Several projects by foreign mining companies are being delayed in Brazil until permitting is obtained including SUF's holdings, and CNB/PVF on Rio do Sono. The environmental lobby is fronted as the culprit,...whether it is them, or insufficient bribes, or the garempios throwing up road blocks in front of the legal concession owners to allow them to continue their illegal, unpermitted operations on the land is uncertain.

De Beers has dropped huge parts of their land holdings in Brazil, and the Cormandel project could be the only one active now. I wasn't aware it was a mine, still undergoing bulk sampling I understand, and awaiting more of those permits. Their focus has changed to other parts of the world,...there is not an official NR, it is what you hear as you walk around trade shows talking to company reps from various diamond mining companies, including the De Beers reps. The gossip is De Beers is fed up with the Brazilian government crap, and sees other areas of the world to be more prospective with much less total risk.

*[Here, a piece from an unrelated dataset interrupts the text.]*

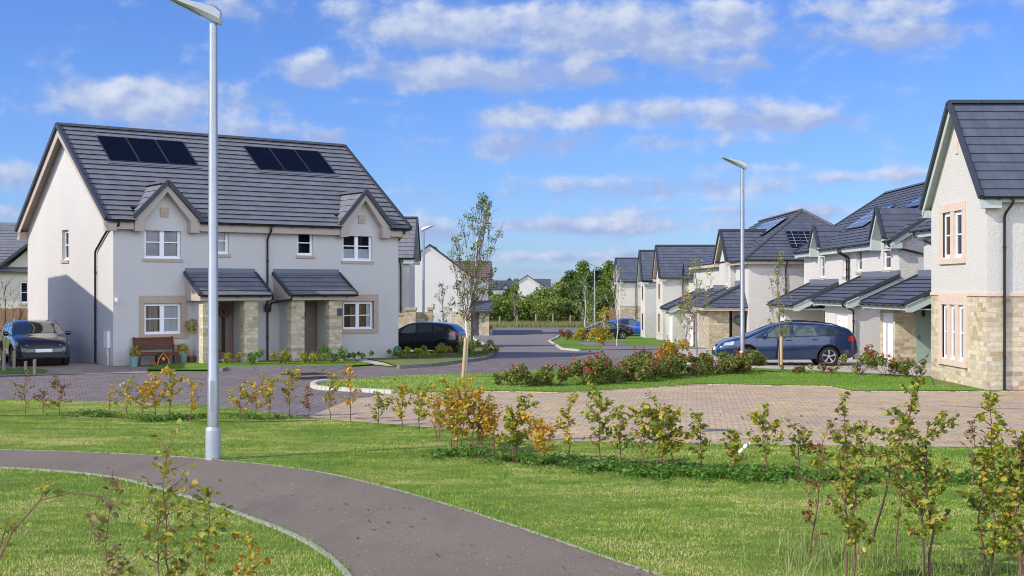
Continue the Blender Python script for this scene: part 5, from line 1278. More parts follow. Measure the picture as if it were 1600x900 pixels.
def clump_tree(x, y, H, label, crown, trunk_r=.06, leaf=.12, n=2500, mat='leaf_tree', bark='bark_grey', name='tree', group=None, seed=1, limbs=7, lean=(0, 0), hb=.3, clumps=26, spread=.30, sparse=False, cat='tree', leaf_up=.2, limb=None):
    """tapered trunk, limbs out to leaf clumps; crown = (half width, bottom z fraction, shape power)"""
    rg = np.random.default_rng(seed); z = gz(y); o = empty(name, (x, y, z), 0, label, cat, group); tr = MB(); lm = MB(); hw, cb, pw = crown
    n_ = 9; pts = [Vector((lean[0]*(i/n_)+rg.normal()*.012*H*(i > 1), lean[1]*(i/n_)+rg.normal()*.008*H*(i > 1), H*.96*i/n_)) for i in range(n_+1)]
    tr.tube(pts, [trunk_r*(1-.86*(i/n_))+.004 for i in range(n_+1)], 8); C = []; RV = []
    per = max(3, n//clumps)
    for k in range(clumps):
        t = cb+(1-cb)*((k+rg.random())/clumps); prof = math.sin(math.pi*min(.98, ((t-cb)/(1-cb))**pw*.86+.12)); a = k*2.4+rg.normal()*.5; rr = hw*prof*(.30+.75*math.sqrt(rg.random()))
        f = t*n_*.96; i = min(int(f), n_-1); base = pts[i].lerp(pts[i+1], f-i); c = Vector((base.x+math.cos(a)*rr, base.y+math.sin(a)*rr, H*t))
        t0 = max(hb*.8, t-.22-.15*rg.random()); f = t0*n_; i = min(int(f), n_-1); st = pts[i].lerp(pts[i+1], f-i); m = st.lerp(c, .55)+Vector((0, 0, -.04*H))
        lm.tube([st, m, c], [trunk_r*.20*(1-t*.6)+.002, trunk_r*.12*(1-t*.6)+.002, .002], 5)
        if sparse:
            for q in range(3):
                e = c+Vector((rg.normal(), rg.normal(), abs(rg.normal())))*hw*spread*.9; lm.tube([m.lerp(c, .6), c.lerp(e, .6), e], [.005, .004, .002], 4)
        cr = hw*spread*(.65+.7*rg.random()); cc = rg.normal(size=(per, 3)); cc *= (cr*.62*rg.random(per)**.2/np.maximum(.35, np.linalg.norm(cc, axis=1)))[:, None]*np.array([1, 1, .82])
        cc = cc*1.25+np.array(c); C.append(cc); RV.append(np.clip(rg.normal(.42+.16*rg.normal(), .22, per), 0, 1))
    tr.build('trunk', M[bark], o, smooth=True, fix=False); lm.build('limbs', M[limb or bark], o, fix=False); leaf_mesh('crown', np.concatenate(C), leaf, mat, o, np.concatenate(RV), seed, up=leaf_up)
    return o

def bush(x, y, hw, hd, H, label, mat, leaf, n, name='shrub', group=None, seed=1, tips=0, tipmat='leaf_redtip', stemmat='stem_red', cat='shrub', rough=.5, z=None):
    """rounded shrub: stems and leaves through the volume with an uneven outline, coloured new shoots on top"""
    n = int(n*2.4); leaf *= 1.15; rg = np.random.default_rng(seed); z = gz(y) if z is None else z; o = empty(name, (x, y, z), 0, label, cat, group); st = MB()
    nc = max(4, int(hw*hd*22)+4); cc = np.stack([rg.uniform(-hw, hw, nc), rg.uniform(-hd, hd, nc), H*(.25+.6*rg.random(nc))], 1); cr = H*.26*(.6+.8*rg.random(nc))
    i = rg.integers(0, nc, n); d = rg.normal(size=(n, 3)); d /= np.linalg.norm(d, axis=1)[:, None]; p = cc[i]+d*(cr[i]*rg.random(n)**.45)[:, None]; p[:, 2] = np.abs(p[:, 2])
    for k in range(nc): st.tube([(cc[k][0]*.08, cc[k][1]*.08, 0), tuple(cc[k]*np.array([.8, .8, .6])), tuple(cc[k])], [.008, .006, .003], 4)
    tp = []
    for k in range(tips):
        j = rg.integers(0, nc); b = Vector(cc[j])+Vector((rg.normal()*.1, rg.normal()*.08, cr[j]*.6)); e = b+Vector((rg.normal()*.06, rg.normal()*.06, H*(.14+.22*rg.random()))); st.tube([cc[j], b, e], [.004, .004, .002], 4)
        for q in range(9): tp.append(b.lerp(e, .3+.75*rg.random())+Vector(rg.normal(size=3))*.018)
    st.build('stem', M[stemmat], o, fix=False)
    q = np.concatenate([p, np.array([tuple(t) for t in tp])]) if tp else p
    lf = leaf_mesh('foliage', q, leaf, mat, o, seed=seed, up=.15)
    if tp: lf.data.materials.append(M[tipmat]); lf.data.polygons.foreach_set('material_index', np.concatenate([np.zeros(2*len(p), np.int32), np.ones(2*len(tp), np.int32)]))
    return o

# ================================================================== ground sheets
def sheet(name, poly, mat, off=.004, kind='structure', parent=None):
    bm = bmesh.new(); vs = [bm.verts.new((x, y, 0)) for x, y in poly]; bm.faces.new(vs)
    for yc in (44, 105):
        bmesh.ops.bisect_plane(bm, geom=bm.verts[:]+bm.edges[:]+bm.faces[:], plane_co=(0, yc, 0), plane_no=(0, 1, 0))
    bmesh.ops.triangulate(bm, faces=bm.faces[:])
    for v in bm.verts: v.co.z = gz(v.co.y)+off
    bmesh.ops.recalc_face_normals(bm, faces=bm.faces)
    if bm.faces and sum(f.normal.z for f in bm.faces) < 0: bmesh.ops.reverse_faces(bm, faces=bm.faces)
    me = bpy.data.meshes.new(name); bm.to_mesh(me); bm.free(); me.materials.append(M[mat]); o = bpy.data.objects.new(name, me); link(o); tag(o, kind=kind); return o
def curve(pts, n=2):
    for _ in range(n):
        o = [pts[0]]
        for a, b in zip(pts, pts[1:]): o += [(a[0]*.75+b[0]*.25, a[1]*.75+b[1]*.25), (a[0]*.25+b[0]*.75, a[1]*.25+b[1]*.75)]
        o.append(pts[-1]); pts = o
    return pts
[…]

The difficulty getting permits to sample gravels miles away from active river channels is what SUF is facing currently. I talked to CJ et al in March,... they had applied for several permits to sample these gravels,...they had waited for some time, and were not hopeful the permits would be forthcoming any time soon. Part of the problem is the forest has grown over many of these gravels, and in order to get at them, they sometimes have to strip the forest away,...so permitting becomes more complex than one might think.

Has anything changed in Brazil? Well exploration concessions are easy to get and pay for. Exploration permits much less easy to get,...and how many mines have been built and are operating under foreign ownership? The record speaks for itself perhaps?

And in the national news we see that Canada and Brazil are engaged in a trade war,...does this help make Brazilian government reps more cooperative dealing with Canadian based mining companies? Perhaps it's a good thing that SUF is moving to the U.S.